Large amounts of computational power could also be obtained by direct dealings with a handful of individuals. A project could secretly investigate, contact, and negotiate with a few dozen of the most plausible billionaires and CEOs with the ability to provide some server farm time. Contact could be anonymous, with proof of AI success demonstrated using speedups, e.g. producing complex original text on a subject immediately after a request using an emulation with a thousandfold speedup.

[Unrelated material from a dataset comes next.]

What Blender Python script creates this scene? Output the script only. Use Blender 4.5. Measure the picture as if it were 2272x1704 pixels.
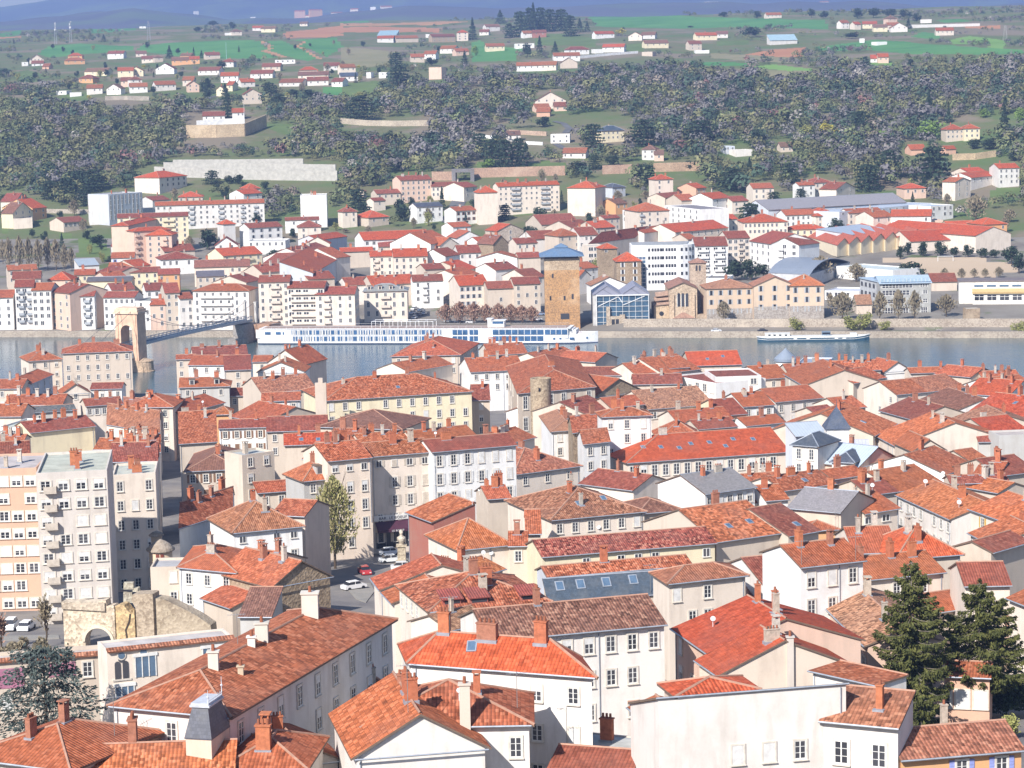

Such an individual could be promised the Moon, blackmailed, threatened, or convinced of the desirability of the project’s aims.
To sum up:
1. When emulations can first perform skilled labor like brain emulation design at a cost in computational resources less than the labor costs of comparable human workers, mere thousands of humans will still have been making progress at a substantial rate (that’s how they get to cost-effective levels of efficiency).
2. Access to a significant chunk of the hardware available at that time will enable the creation of a work force orders of magnitude larger and with much higher mean quality than a human one still making substantial progress.
3. Improvements in emulation software will multiply the efficacy of the emulated research work force, i.e. the return on investments in improved software scales with the hardware base. When the hardware base is small, each software improvement delivers a small increase in the total research power, which may be consumed by diminishing returns and exhaustion of low-hanging fruit, but when the total hardware base is large positive feedback causes an intelligence explosion.
4. A project, which is likely to be nationalized if obtrusive, could plausibly obtain the hardware required for an intelligence explosion through nationalization or independent action.
"The first derivative of s will be equal to he, e will be a function of s, and h will be treated as fixed in the short run. In order for growth to proceed with a steady doubling, we will need e to be a very specific function of s, and we will need a different function for each possible value of h. Reduce it much, and the self-improvement will slow to a crawl. Increase h by an order of magnitude over that and you get an immediate explosion of improvement in software, the likely aim of a leader in emulation development."
I'm not exactly sure how to interpret this. Could someone who thinks they understand explain using equations?
Michael, James (a professional economist) is right here; you are wrong. Professionals know things!